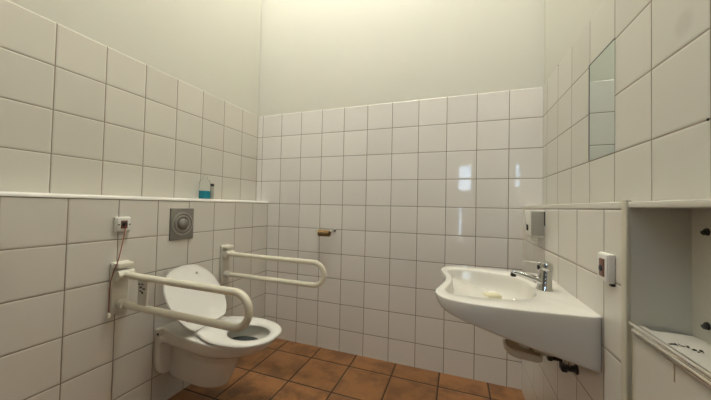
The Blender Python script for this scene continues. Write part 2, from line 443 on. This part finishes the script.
# ------------------------------------------------------------------ flush plate
y0, y1, z0, z1 = -0.922, -0.766, 0.940, 1.131
yc, zc = (y0 + y1) / 2, (z0 + z1) / 2
t = thing('flush_plate', 'square hammered grey flush plate with a round button, above the toilet', 'flush plate', (XLL, yc, zc))
obj('plate', BOX((XLL, y0, z0), (XLL + 0.010, y1, z1), 0.003), M['hammer'], t)
bm = bmesh.new(); sy = 0.93; 
def ring(bm, r0, r1, h):
    lathe(bm, [(r0, 0.008), (r0 + 0.001, 0.008 + h), ((r0 + r1) / 2, 0.011 + h), (r1 - 0.001, 0.008 + h), (r1, 0.008)], (XLL, yc, zc), (1, 0, 0), 48)
bm = bmesh.new()
lathe(bm, [(0.060, 0.008), (0.061, 0.013), (0.066, 0.0145), (0.071, 0.013), (0.072, 0.008)], (XLL, yc, zc), (1, 0, 0), 48)
obj('outer_ring', bm, M['hammerd'], t)
bm = bmesh.new()
lathe(bm, [(0.040, 0.008), (0.041, 0.014), (0.046, 0.016), (0.052, 0.014), (0.053, 0.008)], (XLL, yc, zc), (1, 0, 0), 48)
obj('inner_ring', bm, M['hammerd'], t)
obj('button', lathe(bmesh.new(), [(0.034, 0.006), (0.034, 0.012), (0.031, 0.020), (0.024, 0.027), (0.012, 0.031), (0.001, 0.032)], (XLL, yc, zc), (1, 0, 0), 40), M['hammer'], t)

# ------------------------------------------------------------------ folding grab bars
def grab_bar(yb, label, strut):
    t = thing('grab_bar', label, 'grab bar', (XLL, yb, 0.60), 'folding grab bars beside the toilet')
    R = 0.0165; ztop, zbot = 0.800, 0.655; rr = (ztop - zbot) / 2; xe = 0.905 - R - rr
    pts = [(XLL + 0.05, yb, ztop + 0.004), (XLL + 0.12, yb, ztop + 0.002), (XLL + 0.3, yb, ztop)]
    pts += [(xe + rr * math.cos(a), yb, (ztop + zbot) / 2 + rr * math.sin(a)) for a in [PI / 2 - PI * i / 24 for i in range(25)]]
    pts += [(XLL + 0.3, yb, zbot), (XLL + 0.05, yb, zbot)]
    obj('tube', sweep(bmesh.new(), pts, R, 20), M['cream'], t, angle=60)
    obj('wall_plate', BOX((XLL, yb - 0.040, 0.605), (XLL + 0.020, yb + 0.040, 0.866), 0.006), M['creamp'], t)
    obj('stop_block', BOX((XLL + 0.015, yb - 0.036, 0.838), (XLL + 0.058, yb + 0.036, 0.862), 0.006), M['creamp'], t)
    bm = bmesh.new()
    sweep(bm, [(XLL + 0.046, yb - 0.036, ztop + 0.004), (XLL + 0.046, yb + 0.036, ztop + 0.004)], 0.024, 24)
    obj('hinge_barrel', bm, M['creamp'], t)
    bm = bmesh.new()
    sweep(bm, [(XLL + 0.018, yb, zbot), (XLL + 0.062, yb, zbot)], 0.0235, 24)
    obj('lower_socket', bm, M['creamp'], t)
    if strut:
        obj('brace', BOX((0.232, yb - 0.006, 0.662), (0.292, yb + 0.006, 0.795), 0.004), M['creamp'], t)
        bm = bmesh.new(); rnd = random.Random(3)
        for k in range(9):
            a = -0.6 + 0.15 * k; cx, cz = 0.262 + rnd.uniform(-.017, .017), 0.752 + rnd.uniform(-.026, .026)
            box(bm, (cx - 0.006, yb - 0.0075, cz - 0.0035), (cx + 0.006, yb - 0.0055, cz + 0.0035))
        st = obj('sticker', bm, M['sticker'], t, smooth=False); st['label'] = 'small grey printed sticker on the brace'
    return t
grab_bar(-1.18, 'cream folding grab bar nearest the camera, left of the toilet, with a stickered brace', True)
grab_bar(-0.495, 'cream folding grab bar on the far side of the toilet by the back wall', False)

# ------------------------------------------------------------------ pull-cord socket
t = thing('pull_cord_switch', 'square white wall switch with a dark middle and a hanging red pull cord', 'switch', (XLL, -1.175, 1.05))
obj('housing', BOX((XLL, -1.213, 1.012), (XLL + 0.016, -1.142, 1.088), 0.005), M['whitep'], t)
obj('face_plate', BOX((XLL + 0.014, -1.207, 1.018), (XLL + 0.022, -1.146, 1.084), 0.004), M['seat'], t)
bm = bmesh.new(); box(bm, (XLL + 0.020, -1.191, 1.030), (XLL + 0.025, -1.161, 1.070), 0.003)
obj('insert', bm, M['redbrown'], t)['label'] = 'dark red insert in the middle'
obj('cord_outlet', lathe(bmesh.new(), [(0.011, 0), (0.011, 0.006), (0.006, 0.009)], (XLL + 0.0245, -1.176, 1.052), (1, 0, 0), 20), M['dark'], t)
for y in (-1.2, -1.15):
    obj('screw', lathe(bmesh.new(), [(0.004, 0), (0.003, 0.002)], (XLL + 0.0215, y, 1.05), (1, 0, 0), 12), M['dark'], t)
cp = spline([(XLL + 0.032, -1.176, 1.052), (XLL + 0.036, -1.180, 1.02), (XLL + 0.05, -1.203, 0.93), (XLL + 0.056, -1.2200, 0.868), (XLL + 0.046, -1.229, 0.825), (XLL + 0.030, -1.232, 0.76), (XLL + 0.028, -1.2325, 0.63)], 6)
obj('cord', sweep(bmesh.new(), cp, 0.0022, 8), M['redcord'], t)
obj('cord_knob', lathe(bmesh.new(), [(0.002, 0.012), (0.006, 0.010), (0.009, 0.0), (0.008, -0.012), (0.003, -0.015)], (XLL + 0.028, -1.2325, 0.617), (0, 0, 1), 20), M['creamp'], t)

# ------------------------------------------------------------------ bottles on the left ledge
bx, by = 0.022, -0.630
t = thing('soap_bottle', 'clear plastic bottle with blue liquid at the bottom, standing on the white ledge', 'bottle', (bx, by, ZLED))
def sq(hx, hy, z, n=32, p=5.0):
    return [(bx + hx * math.copysign(abs(math.cos(2 * PI * k / n)) ** (2 / p), math.cos(2 * PI * k / n)),
             by + hy * math.copysign(abs(math.sin(2 * PI * k / n)) ** (2 / p), math.sin(2 * PI * k / n)), z) for k in range(n)]
bm = bmesh.new(); Z = ZLED
loft(bm, [sq(0.020, 0.031, Z + 0.0005), sq(0.023, 0.034, Z + 0.004), sq(0.023, 0.034, Z + 0.105), sq(0.020, 0.030, Z + 0.125), sq(0.012, 0.014, Z + 0.140), sq(0.010, 0.010, Z + 0.165)])
obj('body', bm, M['clear'], t)
bm = bmesh.new(); loft(bm, [sq(0.0205, 0.0315, Z + 0.003), sq(0.0215, 0.0325, Z + 0.006), sq(0.0215, 0.0325, Z + 0.056)])
obj('liquid', bm, M['blue'], t)['label'] = 'bright blue liquid'
bx, by = 0.030, -0.574
t = thing('small_flask', 'slim grey bottle with a dark cap, beside the blue liquid bottle on the ledge', 'bottle', (bx, by, ZLED))
obj('body', lathe(bmesh.new(), [(0.013, 0.0), (0.0145, 0.003), (0.0145, 0.085), (0.012, 0.092)], (bx, by, ZLED), (0, 0, 1), 24), M['greyp'], t)
obj('cap', lathe(bmesh.new(), [(0.0125, 0.090), (0.0125, 0.108), (0.010, 0.111)], (bx, by, ZLED), (0, 0, 1), 24), M['dark'], t)

# ------------------------------------------------------------------ toilet roll holder and its empty core
hz = 0.962
t = thing('toilet_roll_holder', 'small metal toilet roll holder on the back wall tiles', 'holder', (0.66, 0, hz))
for x in (0.600, 0.738):
    obj('bracket', sweep(bmesh.new(), [(x, -0.001, hz + 0.004), (x, -0.045, hz + 0.006), (x, -0.068, hz)], 0.006, 12), M['chrome'], t)
    obj('rosette', lathe(bmesh.new(), [(0.013, 0), (0.012, 0.005), (0.007, 0.008)], (x, 0, hz + 0.004), (0, -1, 0), 20), M['chrome'], t)
obj('spindle', sweep(bmesh.new(), [(0.594, -0.062, hz), (0.744, -0.062, hz)], 0.007, 12), M['steel'], t)
bm = bmesh.new()
lathe(bm, [(0.0235, 0.0), (0.026, 0.0), (0.026, 0.095), (0.0235, 0.095)], (0.626, -0.062, hz - 0.0162), (1, 0, 0), 28)
bmesh.ops.delete(bm, geom=[f for f in bm.faces if len(f.verts) > 4], context='FACES')
inner = lathe(bm, [(0.0235, 0.095), (0.0235, 0.0)], (0.626, -0.062, hz - 0.0162), (1, 0, 0), 28)
bmesh.ops.delete(bm, geom=[f for f in bm.faces if len(f.verts) > 4], context='FACES')
bmesh.ops.remove_doubles(bm, verts=bm.verts, dist=1e-5)
tag(obj('cardboard_core', bm, M['card']), 'empty brown cardboard toilet roll core hanging on the holder', 'roll')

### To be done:
Look at the listing and set down only the lines from its start through the line with "40), M['hammer'], t)", word for word and without pictures.

### Reply to the exercise:
The Blender Python script for this scene continues. Write part 2, from line 443 on. This part finishes the script.
# ------------------------------------------------------------------ flush plate
y0, y1, z0, z1 = -0.922, -0.766, 0.940, 1.131
yc, zc = (y0 + y1) / 2, (z0 + z1) / 2
t = thing('flush_plate', 'square hammered grey flush plate with a round button, above the toilet', 'flush plate', (XLL, yc, zc))
obj('plate', BOX((XLL, y0, z0), (XLL + 0.010, y1, z1), 0.003), M['hammer'], t)
bm = bmesh.new(); sy = 0.93; 
def ring(bm, r0, r1, h):
    lathe(bm, [(r0, 0.008), (r0 + 0.001, 0.008 + h), ((r0 + r1) / 2, 0.011 + h), (r1 - 0.001, 0.008 + h), (r1, 0.008)], (XLL, yc, zc), (1, 0, 0), 48)
bm = bmesh.new()
lathe(bm, [(0.060, 0.008), (0.061, 0.013), (0.066, 0.0145), (0.071, 0.013), (0.072, 0.008)], (XLL, yc, zc), (1, 0, 0), 48)
obj('outer_ring', bm, M['hammerd'], t)
bm = bmesh.new()
lathe(bm, [(0.040, 0.008), (0.041, 0.014), (0.046, 0.016), (0.052, 0.014), (0.053, 0.008)], (XLL, yc, zc), (1, 0, 0), 48)
obj('inner_ring', bm, M['hammerd'], t)
obj('button', lathe(bmesh.new(), [(0.034, 0.006), (0.034, 0.012), (0.031, 0.020), (0.024, 0.027), (0.012, 0.031), (0.001, 0.032)], (XLL, yc, zc), (1, 0, 0), 40), M['hammer'], t)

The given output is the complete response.